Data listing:
^^^^
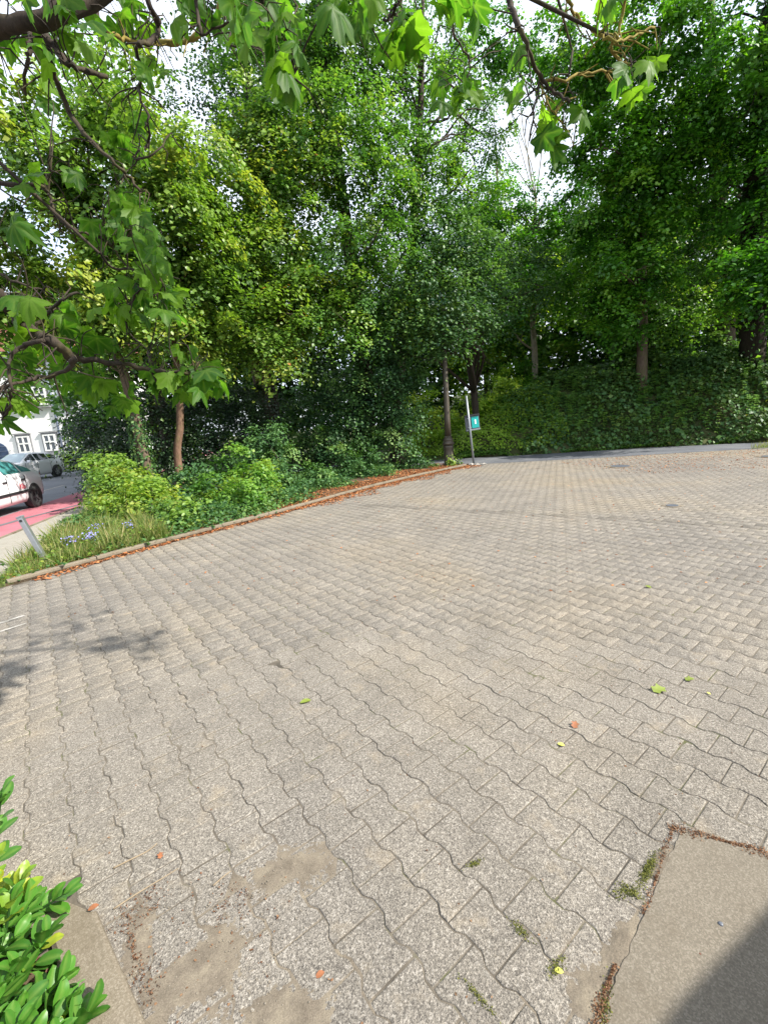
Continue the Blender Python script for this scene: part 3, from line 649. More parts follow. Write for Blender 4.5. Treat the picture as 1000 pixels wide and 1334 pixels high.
# the ones that show largest: near and inside the picture
ang = np.arctan2(stones[:, 2], stones[:, 3] + 0.25)
score = dist + np.where(np.abs(ang) < 0.93, 0, 50)
near_idx = np.argsort(score)[:300]
paving = empty('block_paving', (0, 0, 0), kind='structure')
def full_mesh(nm, tn):
    V, n, r = stone_mesh(12, 0.0014, [(0.006, 0.0), (0.002, -0.0016), (0.0, -0.005), (0.0, -0.03)])
    xy = uv2xy(V[:, :2] - np.array([PL / 2, PW / 2]))
    vv = [(x, y, z) for (x, y), z in zip(xy, V[:, 2])]
    F = [tuple(range(n))[::1]]
    for q in range(r - 1):
        for i in range(n):
            j = (i + 1) % n
            F.append((q * n + i, (q + 1) * n + i, (q + 1) * n + j, q * n + j))
    me = bpy.data.meshes.new(nm)
    me.from_pydata(vv, [], F)
    a = me.attributes.new('tone', 'FLOAT', 'POINT')
    a.data.foreach_set('value', np.full(len(vv), tn, dtype=np.float32))
    me.materials.append(M['paver'])
    bm = bmesh.new(); bm.from_mesh(me); bmesh.ops.recalc_face_normals(bm, faces=bm.faces)
    if sum(f.normal.z for f in bm.faces if len(f.verts) > 4) < 0: bmesh.ops.reverse_faces(bm, faces=bm.faces)
    bm.to_mesh(me); bm.free()
    return me
variants = [full_mesh('paving_stone', t) for t in (0.28, 0.4, 0.47, 0.53, 0.6, 0.68, 0.8)]
vt = [0.28, 0.4, 0.47, 0.53, 0.6, 0.68, 0.8]
for i in near_idx:
    u, v, cx, cy = stones[i]
    me = variants[int(np.argmin([abs(t - tone[i]) for t in vt]))]
    o = bpy.data.objects.new('paving_stone', me)
    o.location = (cx, cy, float(np.clip(RNG.normal(0, 0.0009), -.0015, .0015)))
    o.rotation_euler = (RNG.normal(0, 0.004), RNG.normal(0, 0.004), RNG.normal(0, 0.006))
    COL.objects.link(o); o.parent = paving
rest = np.setdiff1d(np.arange(len(stones)), near_idx)
def many_stones(idx, nseg, rings, gap, nm):
    V, n, r = stone_mesh(nseg, gap, rings)
    loc = uv2xy(V[:, :2] - np.array([PL / 2, PW / 2]))
    m = len(idx)
    tx, ty = RNG.normal(0, 0.0032, (m, 1)), RNG.normal(0, 0.0032, (m, 1))
    Z = V[None, :, 2] + np.clip(RNG.normal(0, 0.0006, (m, 1)), -.0012, .0012) + tx * loc[None, :, 0] + ty * loc[None, :, 1]
    X = stones[idx, 2][:, None] + loc[None, :, 0] + RNG.normal(0, 0.0012, (m, 1)); Y = stones[idx, 3][:, None] + loc[None, :, 1] + RNG.normal(0, 0.0012, (m, 1))
    VV = np.stack([X, Y, Z], 2).reshape(-1, 3)
    me = bpy.data.meshes.new(nm)
    K = n * r
    sides = []
    for q in range(r - 1):
        for i in range(n):
            j = (i + 1) % n
            sides.append((q * n + i, (q + 1) * n + i, (q + 1) * n + j, q * n + j))
    sides = np.array(sides)
    top = np.arange(n)
    lt = np.concatenate([[n], np.full(len(sides), 4)])
    lv = np.concatenate([top, sides.ravel()])
    loops = (lv[None] + (np.arange(m) * K)[:, None]).ravel()
    tot = np.tile(lt, m)
    me.vertices.add(len(VV)); me.vertices.foreach_set('co', VV.astype(np.float32).ravel())
    me.loops.add(len(loops)); me.loops.foreach_set('vertex_index', loops.astype(np.int32))
    me.polygons.add(len(tot)); me.polygons.foreach_set('loop_start', np.concatenate([[0], np.cumsum(tot)[:-1]]).astype(np.int32)); me.polygons.foreach_set('loop_total', tot.astype(np.int32))
    a = me.attributes.new('tone', 'FLOAT', 'POINT'); a.data.foreach_set('value', np.repeat(tone[idx], K).astype(np.float32))
    me.update(calc_edges=True)
    return link(nm, me, paving, [M['paver']])
mid_i = rest[dist[rest] < 6.0]; far_i = rest[dist[rest] >= 6.0]
tag(many_stones(mid_i, 10, [(0.0055, 0.0), (0.0, -0.004), (0.0, -0.02)], 0.0014, 'paving_stones'), kind='stuff')
tag(many_stones(far_i, 4, [(0.006, 0.0), (0.0, -0.005), (0.0, -0.02)], 0.0018, 'distant_paving_stones'), kind='stuff')

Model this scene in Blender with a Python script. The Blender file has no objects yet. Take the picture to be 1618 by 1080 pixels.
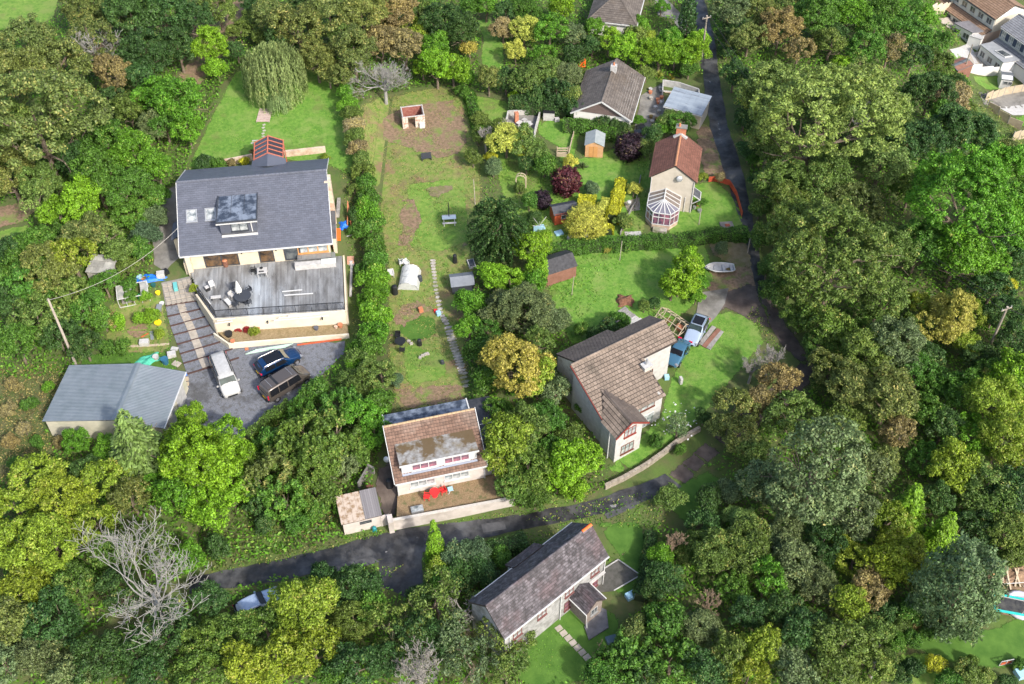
^^^^
* DIRECTION *
Go through the material above and print all of it exactly, except the pictures.

* EXERCISE SOLUTION *
Continue the Blender Python script for this scene: part 3, from line 649. More parts follow. Write for Blender 4.5. Treat the picture as 1000 pixels wide and 1334 pixels high.
# the ones that show largest: near and inside the picture
ang = np.arctan2(stones[:, 2], stones[:, 3] + 0.25)
score = dist + np.where(np.abs(ang) < 0.93, 0, 50)
near_idx = np.argsort(score)[:300]
paving = empty('block_paving', (0, 0, 0), kind='structure')
def full_mesh(nm, tn):
    V, n, r = stone_mesh(12, 0.0014, [(0.006, 0.0), (0.002, -0.0016), (0.0, -0.005), (0.0, -0.03)])
    xy = uv2xy(V[:, :2] - np.array([PL / 2, PW / 2]))
    vv = [(x, y, z) for (x, y), z in zip(xy, V[:, 2])]
    F = [tuple(range(n))[::1]]
    for q in range(r - 1):
        for i in range(n):
            j = (i + 1) % n
            F.append((q * n + i, (q + 1) * n + i, (q + 1) * n + j, q * n + j))
    me = bpy.data.meshes.new(nm)
    me.from_pydata(vv, [], F)
    a = me.attributes.new('tone', 'FLOAT', 'POINT')
    a.data.foreach_set('value', np.full(len(vv), tn, dtype=np.float32))
    me.materials.append(M['paver'])
    bm = bmesh.new(); bm.from_mesh(me); bmesh.ops.recalc_face_normals(bm, faces=bm.faces)
    if sum(f.normal.z for f in bm.faces if len(f.verts) > 4) < 0: bmesh.ops.reverse_faces(bm, faces=bm.faces)
    bm.to_mesh(me); bm.free()
    return me
variants = [full_mesh('paving_stone', t) for t in (0.28, 0.4, 0.47, 0.53, 0.6, 0.68, 0.8)]
vt = [0.28, 0.4, 0.47, 0.53, 0.6, 0.68, 0.8]
for i in near_idx:
    u, v, cx, cy = stones[i]
    me = variants[int(np.argmin([abs(t - tone[i]) for t in vt]))]
    o = bpy.data.objects.new('paving_stone', me)
    o.location = (cx, cy, float(np.clip(RNG.normal(0, 0.0009), -.0015, .0015)))
    o.rotation_euler = (RNG.normal(0, 0.004), RNG.normal(0, 0.004), RNG.normal(0, 0.006))
    COL.objects.link(o); o.parent = paving
rest = np.setdiff1d(np.arange(len(stones)), near_idx)
def many_stones(idx, nseg, rings, gap, nm):
    V, n, r = stone_mesh(nseg, gap, rings)
    loc = uv2xy(V[:, :2] - np.array([PL / 2, PW / 2]))
    m = len(idx)
    tx, ty = RNG.normal(0, 0.0032, (m, 1)), RNG.normal(0, 0.0032, (m, 1))
    Z = V[None, :, 2] + np.clip(RNG.normal(0, 0.0006, (m, 1)), -.0012, .0012) + tx * loc[None, :, 0] + ty * loc[None, :, 1]
    X = stones[idx, 2][:, None] + loc[None, :, 0] + RNG.normal(0, 0.0012, (m, 1)); Y = stones[idx, 3][:, None] + loc[None, :, 1] + RNG.normal(0, 0.0012, (m, 1))
    VV = np.stack([X, Y, Z], 2).reshape(-1, 3)
    me = bpy.data.meshes.new(nm)
    K = n * r
    sides = []
    for q in range(r - 1):
        for i in range(n):
            j = (i + 1) % n
            sides.append((q * n + i, (q + 1) * n + i, (q + 1) * n + j, q * n + j))
    sides = np.array(sides)
    top = np.arange(n)
    lt = np.concatenate([[n], np.full(len(sides), 4)])
    lv = np.concatenate([top, sides.ravel()])
    loops = (lv[None] + (np.arange(m) * K)[:, None]).ravel()
    tot = np.tile(lt, m)
    me.vertices.add(len(VV)); me.vertices.foreach_set('co', VV.astype(np.float32).ravel())
    me.loops.add(len(loops)); me.loops.foreach_set('vertex_index', loops.astype(np.int32))
    me.polygons.add(len(tot)); me.polygons.foreach_set('loop_start', np.concatenate([[0], np.cumsum(tot)[:-1]]).astype(np.int32)); me.polygons.foreach_set('loop_total', tot.astype(np.int32))
    a = me.attributes.new('tone', 'FLOAT', 'POINT'); a.data.foreach_set('value', np.repeat(tone[idx], K).astype(np.float32))
    me.update(calc_edges=True)
    return link(nm, me, paving, [M['paver']])
mid_i = rest[dist[rest] < 6.0]; far_i = rest[dist[rest] >= 6.0]
tag(many_stones(mid_i, 10, [(0.0055, 0.0), (0.0, -0.004), (0.0, -0.02)], 0.0014, 'paving_stones'), kind='stuff')
tag(many_stones(far_i, 4, [(0.006, 0.0), (0.0, -0.005), (0.0, -0.02)], 0.0018, 'distant_paving_stones'), kind='stuff')

Model this scene in Blender with a Python script. The Blender file has no objects yet. Take the picture to be 1618 by 1080 pixels.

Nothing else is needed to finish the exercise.